Consumer Electronics & Appliance News, Reviews & Information.

Jun 12

WWDC 2012: Does the new MacBook Pro with Retina Display threaten the Air?

Apple Chief of Marketing Phil Schiller shows off the new MacBook Pro with Retina display (screenshot, WWDC livestream)

Every once in awhile, I have to face facts. I’m a bit of a hardware nerd when it comes to the best computers and laptops. I love learning about the guts of my computer, and anytime a new update to a system comes out, I want to know more.

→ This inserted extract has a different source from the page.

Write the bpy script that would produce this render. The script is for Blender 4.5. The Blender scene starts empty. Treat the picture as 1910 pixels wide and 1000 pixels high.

That’s exactly what happened yesterday, June 11th, at Apple‘s annual Worldwide Developer’s Conference. I, like many people around the world, spent the morning glued to my screen as Apple CEO Tim Cook and director of marketing Phil Schiller unveiled the updated lines of MacBook Pro and MacBook Air, as well as an all new MacBook Pro featuring a thinner body and retina display.

Seeing a refresh of their current MacBook Pro and Macbook Air line was great news, with upgraded processors, faster graphics cards, and, for the Pro line, USB 3.0 across the board. However, it was the unveiling of a the next generation MacBook Pro with a retina display that stole the show. The most striking thing about this new model (besides the incredibly high-resolution retina display) is just how thin the new MacBook Pro is, at just 0.71″ when closed. Even open, the laptop looks very sleek, and the screen almost seems non-existent when shown in profile.

This slim design doesn’t come without a few sacrifices. Apple removed the optical drive (that is, the CD/DVD player/burner), which accounts for the bulk of the size loss, and moved to flash memory to avoid including a large sized hard drive (purely in size, mind you, as the SSD flash drives included can go up to 768GB of storage).

The other sacrifice to the reduced size of the MacBook Pro may be the MacBook Air.

Does the thin design of the new MacBook Pro encroach too much into the MacBook Air's territory? (Photo:

Before its redesign two years ago, the MacBook Air had existed largely as a forgotten piece of hardware, overshadowed by it’s larger MacBook and MacBook Pro cousins. While it was thin and small, that was all it boasted compared to the rest of the line. With a sleek redesign, the removal of an optical drive, and the switch to a flash memory based system, the MacBook Air once again became a popular option for those seeking a light, full featured mobile computer.

With the updates to their MacBook Pro line that encroach into the areas that make the Air unique, the MacBook Air may soon find itself forgotten again amidst thin body design and retina display screens.